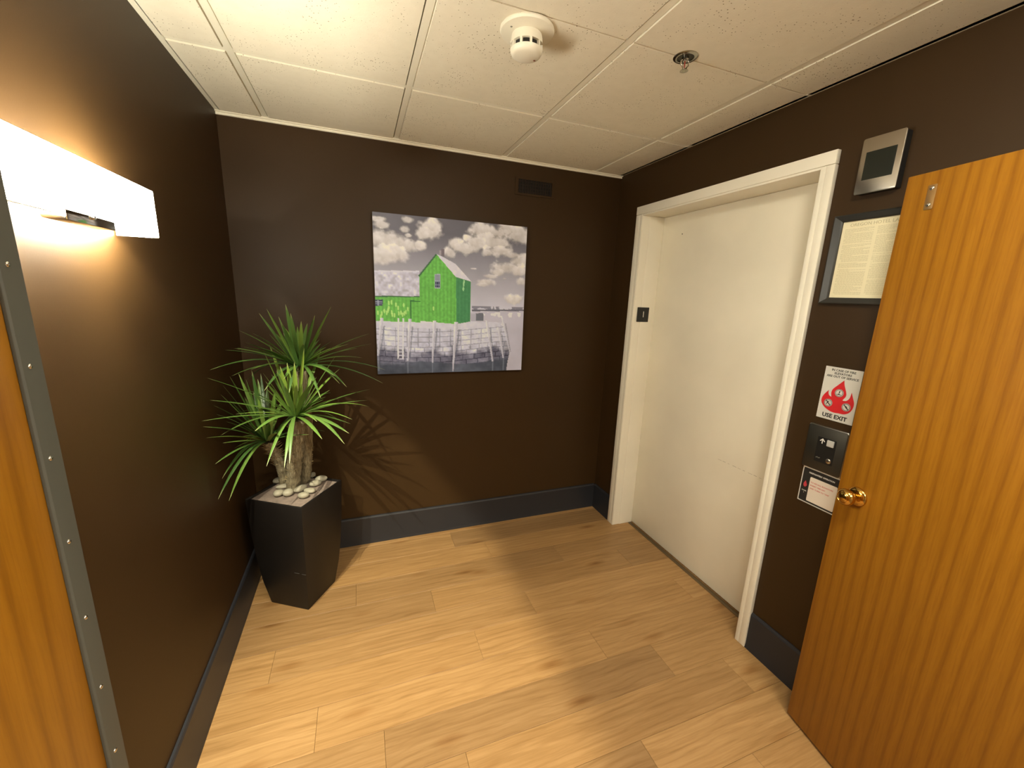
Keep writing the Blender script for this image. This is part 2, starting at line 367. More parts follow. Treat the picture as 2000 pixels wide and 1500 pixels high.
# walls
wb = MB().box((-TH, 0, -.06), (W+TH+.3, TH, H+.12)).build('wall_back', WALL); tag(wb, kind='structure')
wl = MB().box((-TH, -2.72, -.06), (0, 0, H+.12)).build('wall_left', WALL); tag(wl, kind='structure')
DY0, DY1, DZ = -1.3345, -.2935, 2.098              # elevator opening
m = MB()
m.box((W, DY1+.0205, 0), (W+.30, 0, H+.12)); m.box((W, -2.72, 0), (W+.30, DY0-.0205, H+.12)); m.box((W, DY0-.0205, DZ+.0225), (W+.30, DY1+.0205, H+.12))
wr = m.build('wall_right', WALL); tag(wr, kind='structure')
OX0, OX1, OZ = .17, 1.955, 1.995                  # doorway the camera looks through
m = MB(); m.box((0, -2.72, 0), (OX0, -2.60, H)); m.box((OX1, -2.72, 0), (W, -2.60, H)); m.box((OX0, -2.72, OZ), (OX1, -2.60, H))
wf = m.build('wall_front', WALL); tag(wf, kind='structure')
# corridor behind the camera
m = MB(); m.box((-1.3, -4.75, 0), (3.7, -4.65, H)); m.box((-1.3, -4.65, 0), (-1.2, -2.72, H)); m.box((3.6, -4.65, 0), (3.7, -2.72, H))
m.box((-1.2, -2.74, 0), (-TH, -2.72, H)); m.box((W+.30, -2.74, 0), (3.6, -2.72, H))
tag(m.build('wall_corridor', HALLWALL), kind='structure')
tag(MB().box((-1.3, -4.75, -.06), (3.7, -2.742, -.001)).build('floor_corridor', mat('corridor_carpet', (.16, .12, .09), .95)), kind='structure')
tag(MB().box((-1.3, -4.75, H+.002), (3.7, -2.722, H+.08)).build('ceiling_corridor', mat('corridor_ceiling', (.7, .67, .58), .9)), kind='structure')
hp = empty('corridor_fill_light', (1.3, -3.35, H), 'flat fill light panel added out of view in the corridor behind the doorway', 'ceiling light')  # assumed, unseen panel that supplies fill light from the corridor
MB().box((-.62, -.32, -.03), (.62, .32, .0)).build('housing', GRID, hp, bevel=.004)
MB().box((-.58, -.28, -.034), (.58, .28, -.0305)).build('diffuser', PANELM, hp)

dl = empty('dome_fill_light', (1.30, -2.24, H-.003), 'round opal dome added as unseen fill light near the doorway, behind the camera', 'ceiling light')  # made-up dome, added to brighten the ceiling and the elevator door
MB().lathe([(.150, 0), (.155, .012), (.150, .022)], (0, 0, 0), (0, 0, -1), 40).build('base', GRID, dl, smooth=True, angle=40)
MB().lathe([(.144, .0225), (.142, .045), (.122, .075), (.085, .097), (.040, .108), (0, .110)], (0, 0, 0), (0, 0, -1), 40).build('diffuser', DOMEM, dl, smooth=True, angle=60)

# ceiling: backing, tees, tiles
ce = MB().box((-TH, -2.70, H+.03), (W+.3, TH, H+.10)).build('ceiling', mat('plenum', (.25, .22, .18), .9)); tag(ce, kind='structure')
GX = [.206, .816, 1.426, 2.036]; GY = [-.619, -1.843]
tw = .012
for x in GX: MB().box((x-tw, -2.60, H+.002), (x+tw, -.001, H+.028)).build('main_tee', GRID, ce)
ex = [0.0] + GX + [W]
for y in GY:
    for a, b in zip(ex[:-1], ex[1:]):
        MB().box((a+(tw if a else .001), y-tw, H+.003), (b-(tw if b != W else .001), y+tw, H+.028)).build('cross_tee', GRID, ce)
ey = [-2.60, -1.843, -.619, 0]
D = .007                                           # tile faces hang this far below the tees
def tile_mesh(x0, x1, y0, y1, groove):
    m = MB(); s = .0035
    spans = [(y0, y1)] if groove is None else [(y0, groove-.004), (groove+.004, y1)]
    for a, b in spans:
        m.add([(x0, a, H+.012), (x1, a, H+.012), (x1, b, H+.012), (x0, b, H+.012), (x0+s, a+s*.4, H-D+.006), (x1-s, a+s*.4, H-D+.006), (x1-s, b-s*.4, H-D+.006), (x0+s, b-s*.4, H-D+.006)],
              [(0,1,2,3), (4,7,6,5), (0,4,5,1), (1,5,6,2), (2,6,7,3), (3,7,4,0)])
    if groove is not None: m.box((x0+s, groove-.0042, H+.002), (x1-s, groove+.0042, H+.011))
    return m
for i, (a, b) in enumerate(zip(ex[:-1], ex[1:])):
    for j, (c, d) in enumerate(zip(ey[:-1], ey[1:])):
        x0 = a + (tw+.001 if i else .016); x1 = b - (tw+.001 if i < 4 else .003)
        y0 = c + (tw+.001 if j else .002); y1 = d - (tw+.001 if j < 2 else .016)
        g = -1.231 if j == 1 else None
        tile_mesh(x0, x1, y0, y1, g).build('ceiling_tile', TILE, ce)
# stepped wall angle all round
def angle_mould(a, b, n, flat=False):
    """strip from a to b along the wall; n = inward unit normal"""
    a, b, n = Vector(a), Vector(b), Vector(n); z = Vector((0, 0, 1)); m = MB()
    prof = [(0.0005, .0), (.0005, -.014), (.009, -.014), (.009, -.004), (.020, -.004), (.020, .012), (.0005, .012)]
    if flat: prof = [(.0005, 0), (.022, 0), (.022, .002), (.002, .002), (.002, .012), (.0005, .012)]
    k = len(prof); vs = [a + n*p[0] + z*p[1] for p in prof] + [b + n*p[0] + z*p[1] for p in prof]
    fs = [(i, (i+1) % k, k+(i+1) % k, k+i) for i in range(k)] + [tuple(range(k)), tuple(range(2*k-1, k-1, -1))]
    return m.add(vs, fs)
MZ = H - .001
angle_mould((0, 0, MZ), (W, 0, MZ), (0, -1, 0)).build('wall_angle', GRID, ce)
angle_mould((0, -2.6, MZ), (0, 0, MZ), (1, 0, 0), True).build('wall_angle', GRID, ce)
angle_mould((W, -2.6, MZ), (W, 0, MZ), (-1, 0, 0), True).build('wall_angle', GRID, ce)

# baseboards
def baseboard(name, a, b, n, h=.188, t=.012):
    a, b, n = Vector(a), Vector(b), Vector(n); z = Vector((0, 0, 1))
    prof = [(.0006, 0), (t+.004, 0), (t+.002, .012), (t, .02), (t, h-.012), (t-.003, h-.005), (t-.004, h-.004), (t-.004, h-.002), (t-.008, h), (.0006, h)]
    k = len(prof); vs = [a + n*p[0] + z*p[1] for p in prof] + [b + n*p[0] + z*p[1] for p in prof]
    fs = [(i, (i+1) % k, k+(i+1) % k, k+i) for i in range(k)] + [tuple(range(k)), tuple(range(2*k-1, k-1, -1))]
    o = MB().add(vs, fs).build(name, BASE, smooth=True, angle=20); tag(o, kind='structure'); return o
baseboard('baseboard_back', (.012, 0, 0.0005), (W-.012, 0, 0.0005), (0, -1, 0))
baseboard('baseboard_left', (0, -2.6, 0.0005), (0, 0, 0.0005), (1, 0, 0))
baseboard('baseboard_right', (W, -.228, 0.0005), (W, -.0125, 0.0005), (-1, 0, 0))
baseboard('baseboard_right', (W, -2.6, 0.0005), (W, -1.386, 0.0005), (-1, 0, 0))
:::
- **Goal**
Repeat the lines exactly as they stand, from the opening line of the data through the line with "-.0305)).build('diffuser', PANELM, hp)". Pictures stay out of the copy.

- **Exercise output**
Keep writing the Blender script for this image. This is part 2, starting at line 367. More parts follow. Treat the picture as 2000 pixels wide and 1500 pixels high.
# walls
wb = MB().box((-TH, 0, -.06), (W+TH+.3, TH, H+.12)).build('wall_back', WALL); tag(wb, kind='structure')
wl = MB().box((-TH, -2.72, -.06), (0, 0, H+.12)).build('wall_left', WALL); tag(wl, kind='structure')
DY0, DY1, DZ = -1.3345, -.2935, 2.098              # elevator opening
m = MB()
m.box((W, DY1+.0205, 0), (W+.30, 0, H+.12)); m.box((W, -2.72, 0), (W+.30, DY0-.0205, H+.12)); m.box((W, DY0-.0205, DZ+.0225), (W+.30, DY1+.0205, H+.12))
wr = m.build('wall_right', WALL); tag(wr, kind='structure')
OX0, OX1, OZ = .17, 1.955, 1.995                  # doorway the camera looks through
m = MB(); m.box((0, -2.72, 0), (OX0, -2.60, H)); m.box((OX1, -2.72, 0), (W, -2.60, H)); m.box((OX0, -2.72, OZ), (OX1, -2.60, H))
wf = m.build('wall_front', WALL); tag(wf, kind='structure')
# corridor behind the camera
m = MB(); m.box((-1.3, -4.75, 0), (3.7, -4.65, H)); m.box((-1.3, -4.65, 0), (-1.2, -2.72, H)); m.box((3.6, -4.65, 0), (3.7, -2.72, H))
m.box((-1.2, -2.74, 0), (-TH, -2.72, H)); m.box((W+.30, -2.74, 0), (3.6, -2.72, H))
tag(m.build('wall_corridor', HALLWALL), kind='structure')
tag(MB().box((-1.3, -4.75, -.06), (3.7, -2.742, -.001)).build('floor_corridor', mat('corridor_carpet', (.16, .12, .09), .95)), kind='structure')
tag(MB().box((-1.3, -4.75, H+.002), (3.7, -2.722, H+.08)).build('ceiling_corridor', mat('corridor_ceiling', (.7, .67, .58), .9)), kind='structure')
hp = empty('corridor_fill_light', (1.3, -3.35, H), 'flat fill light panel added out of view in the corridor behind the doorway', 'ceiling light')  # assumed, unseen panel that supplies fill light from the corridor
MB().box((-.62, -.32, -.03), (.62, .32, .0)).build('housing', GRID, hp, bevel=.004)
MB().box((-.58, -.28, -.034), (.58, .28, -.0305)).build('diffuser', PANELM, hp)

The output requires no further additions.